## AVAILABLE RECORDS

● ● ● ● ●

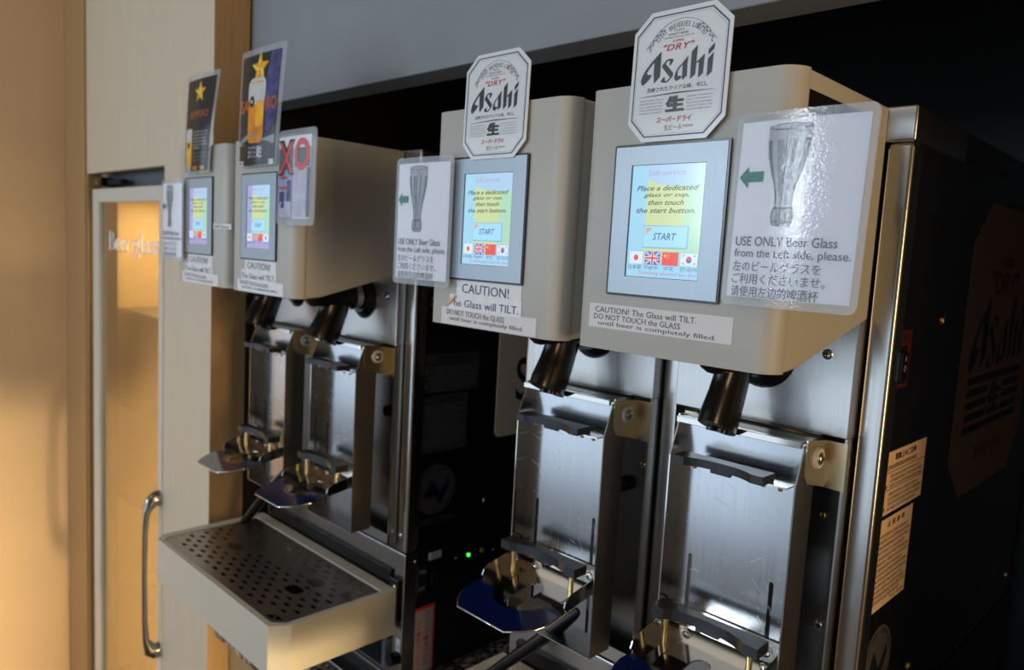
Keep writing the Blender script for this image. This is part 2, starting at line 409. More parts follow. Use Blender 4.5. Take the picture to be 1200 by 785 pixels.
def serif_word(mb, u0, u1, vb, vt, F, n, m):
    """'Beer glass' drawn with a broad nib so that uprights are thick and hairlines thin"""
    E = lambda cx, cy, rx, ry, a0, a1: ell(cx, cy, rx, ry, 22, a0, a1 + (a1 - a0) / 21)
    G_ = {'B': (.60, [[(.14, 0), (.14, 1)], [(.0, .985), (.3, .985)], [(.0, .015), (.3, .015)], [(.2, .52), (.32, .52)], E(.30, .755, .17, .235, 90, -90), E(.31, .265, .21, .255, 90, -90)]),
          'e': (.50, [E(.25, .31, .18, .305, 5, 318), [(.08, .35), (.43, .35)]]),
          'r': (.44, [[(.14, 0), (.14, .62)], [(.02, .61), (.14, .61)], [(.02, .015), (.28, .015)], [(.14, .42), (.22, .56), (.32, .60), (.37, .56)]]),
          'g': (.50, [E(.22, .42, .13, .195, 0, 360), E(.24, -.13, .18, .13, 0, 360), [(.16, .23), (.09, .12), (.16, .04), (.30, .0)], [(.34, .56), (.42, .61), (.47, .60)]]),
          'l': (.32, [[(.15, 0), (.15, 1)], [(.03, .985), (.15, .985)], [(.03, .015), (.27, .015)]]),
          'a': (.52, [[(.35, .06), (.35, .44)], E(.23, .44, .12, .17, 0, 165), E(.20, .17, .12, .165, 60, 320), [(.35, .08), (.42, .01), (.48, .05)]]),
          's': (.44, [E(.22, .465, .12, .145, 35, 250), [(.13, .36), (.22, .32), (.31, .26)], E(.22, .155, .13, .145, 60, -150), [(.36, .42), (.36, .58)], [(.075, .05), (.075, .20)]]),
          ' ': (.30, [])}
    W_ = sum(G_[c][0] for c in 'Beer glass'); x = 0; sx = (u1 - u0) / W_; sy = vt - vb; hw, ht = .062, .014
    for ch in 'Beer glass':
        w_, strokes = G_[ch]
        for st in strokes:
            for p, q in zip(st[:-1], st[1:]):
                for a, c in ((hw if abs(p[0] - q[0]) < abs(p[1] - q[1]) * 4 else .01, 0), (0, ht)):
                    pts = [(p[0] - a, p[1] - c), (q[0] - a, q[1] - c), (q[0] + a, q[1] + c), (p[0] + a, p[1] + c)]
                    mb.add([F(u0 + (x + t_[0]) * sx, vb + t_[1] * sy, n) for t_ in pts], [(0, 1, 2, 3)], m)
        x += w_
b = MB(); serif_word(b, -2.275, -1.905, -.052, .000, FXZ(.1072), .0006, 'letter')
tag(b.build('lettering', dr), 'frosted letters reading Beer glass')
hd = MB()
hz0, hz1 = -1.045, -.650
hd.tube([(-1.877, .098, hz1), (-1.877, .088, hz1), (-1.877, .078, hz1 - .006), (-1.877, .067, hz1 - .032), (-1.877, .0635, hz1 - .08), (-1.877, .062, (hz0 + hz1) / 2),
         (-1.877, .0635, hz0 + .08), (-1.877, .067, hz0 + .032), (-1.877, .078, hz0 + .006), (-1.877, .088, hz0), (-1.877, .098, hz0)],
        [.021, .020, .017, .008, .0065, .006, .0065, .008, .017, .020, .021], 'handle', 14, sq=(.70, 1.0))
tag(hd.build('handle', fr), 'curved dark chrome pull handle')
area('cabinet_fill', (-2.12, .30, Z0 + .09), (-2.14, .34, 0), .40, .10, 4.5, (1.0, .84, .52))  # added fill inside the cabinet, unseen, to yellow the glass
# dark gap with hinge and grey grille over the cabinet door
b = MB(); b.box(-2.438, -1.864, .155, .17, .118, .162, 'vent_grey'); S(b.build('trim_5'))
b = MB(); b.box(-2.40, -2.33, .104, .14, .124, .148, 'black').box(-2.392, -2.36, .1035, .106, .128, .144, 'steel_dark').box(-2.33, -2.22, .12, .14, .128, .142, 'hole')
tag(b.build('hinge', fr, bevel=.001), 'black metal hinge above the door')
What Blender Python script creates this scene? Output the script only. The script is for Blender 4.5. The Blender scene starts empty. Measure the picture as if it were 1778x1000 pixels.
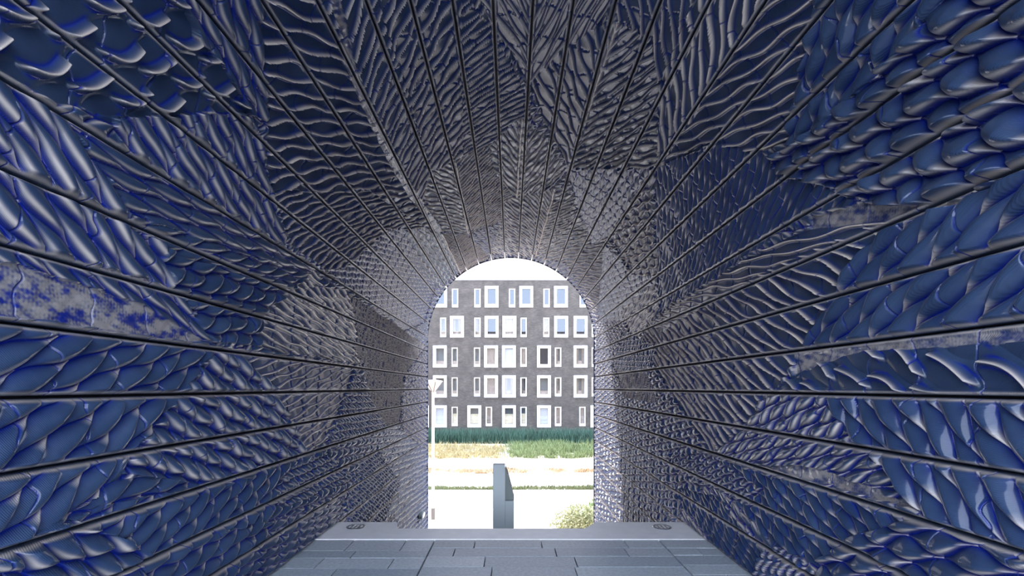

● ● ● ● ●

Print the records word for word and exclude any picture they hold.

Keep writing the Blender script for this image. This is part 2, starting at line 409. More parts follow. Use Blender 4.5. Take the picture to be 1200 by 785 pixels.
def serif_word(mb, u0, u1, vb, vt, F, n, m):
    """'Beer glass' drawn with a broad nib so that uprights are thick and hairlines thin"""
    E = lambda cx, cy, rx, ry, a0, a1: ell(cx, cy, rx, ry, 22, a0, a1 + (a1 - a0) / 21)
    G_ = {'B': (.60, [[(.14, 0), (.14, 1)], [(.0, .985), (.3, .985)], [(.0, .015), (.3, .015)], [(.2, .52), (.32, .52)], E(.30, .755, .17, .235, 90, -90), E(.31, .265, .21, .255, 90, -90)]),
          'e': (.50, [E(.25, .31, .18, .305, 5, 318), [(.08, .35), (.43, .35)]]),
          'r': (.44, [[(.14, 0), (.14, .62)], [(.02, .61), (.14, .61)], [(.02, .015), (.28, .015)], [(.14, .42), (.22, .56), (.32, .60), (.37, .56)]]),
          'g': (.50, [E(.22, .42, .13, .195, 0, 360), E(.24, -.13, .18, .13, 0, 360), [(.16, .23), (.09, .12), (.16, .04), (.30, .0)], [(.34, .56), (.42, .61), (.47, .60)]]),
          'l': (.32, [[(.15, 0), (.15, 1)], [(.03, .985), (.15, .985)], [(.03, .015), (.27, .015)]]),
          'a': (.52, [[(.35, .06), (.35, .44)], E(.23, .44, .12, .17, 0, 165), E(.20, .17, .12, .165, 60, 320), [(.35, .08), (.42, .01), (.48, .05)]]),
          's': (.44, [E(.22, .465, .12, .145, 35, 250), [(.13, .36), (.22, .32), (.31, .26)], E(.22, .155, .13, .145, 60, -150), [(.36, .42), (.36, .58)], [(.075, .05), (.075, .20)]]),
          ' ': (.30, [])}
    W_ = sum(G_[c][0] for c in 'Beer glass'); x = 0; sx = (u1 - u0) / W_; sy = vt - vb; hw, ht = .062, .014
    for ch in 'Beer glass':
        w_, strokes = G_[ch]
        for st in strokes:
            for p, q in zip(st[:-1], st[1:]):
                for a, c in ((hw if abs(p[0] - q[0]) < abs(p[1] - q[1]) * 4 else .01, 0), (0, ht)):
                    pts = [(p[0] - a, p[1] - c), (q[0] - a, q[1] - c), (q[0] + a, q[1] + c), (p[0] + a, p[1] + c)]
                    mb.add([F(u0 + (x + t_[0]) * sx, vb + t_[1] * sy, n) for t_ in pts], [(0, 1, 2, 3)], m)
        x += w_
b = MB(); serif_word(b, -2.275, -1.905, -.052, .000, FXZ(.1072), .0006, 'letter')
tag(b.build('lettering', dr), 'frosted letters reading Beer glass')
hd = MB()
hz0, hz1 = -1.045, -.650
hd.tube([(-1.877, .098, hz1), (-1.877, .088, hz1), (-1.877, .078, hz1 - .006), (-1.877, .067, hz1 - .032), (-1.877, .0635, hz1 - .08), (-1.877, .062, (hz0 + hz1) / 2),
         (-1.877, .0635, hz0 + .08), (-1.877, .067, hz0 + .032), (-1.877, .078, hz0 + .006), (-1.877, .088, hz0), (-1.877, .098, hz0)],
        [.021, .020, .017, .008, .0065, .006, .0065, .008, .017, .020, .021], 'handle', 14, sq=(.70, 1.0))
tag(hd.build('handle', fr), 'curved dark chrome pull handle')
area('cabinet_fill', (-2.12, .30, Z0 + .09), (-2.14, .34, 0), .40, .10, 4.5, (1.0, .84, .52))  # added fill inside the cabinet, unseen, to yellow the glass
# dark gap with hinge and grey grille over the cabinet door
b = MB(); b.box(-2.438, -1.864, .155, .17, .118, .162, 'vent_grey'); S(b.build('trim_5'))
b = MB(); b.box(-2.40, -2.33, .104, .14, .124, .148, 'black').box(-2.392, -2.36, .1035, .106, .128, .144, 'steel_dark').box(-2.33, -2.22, .12, .14, .128, .142, 'hole')
tag(b.build('hinge', fr, bevel=.001), 'black metal hinge above the door')
What Blender Python script creates this scene? Output the script only. The script is for Blender 4.5. The Blender scene starts empty. Measure the picture as if it were 1778x1000 pixels.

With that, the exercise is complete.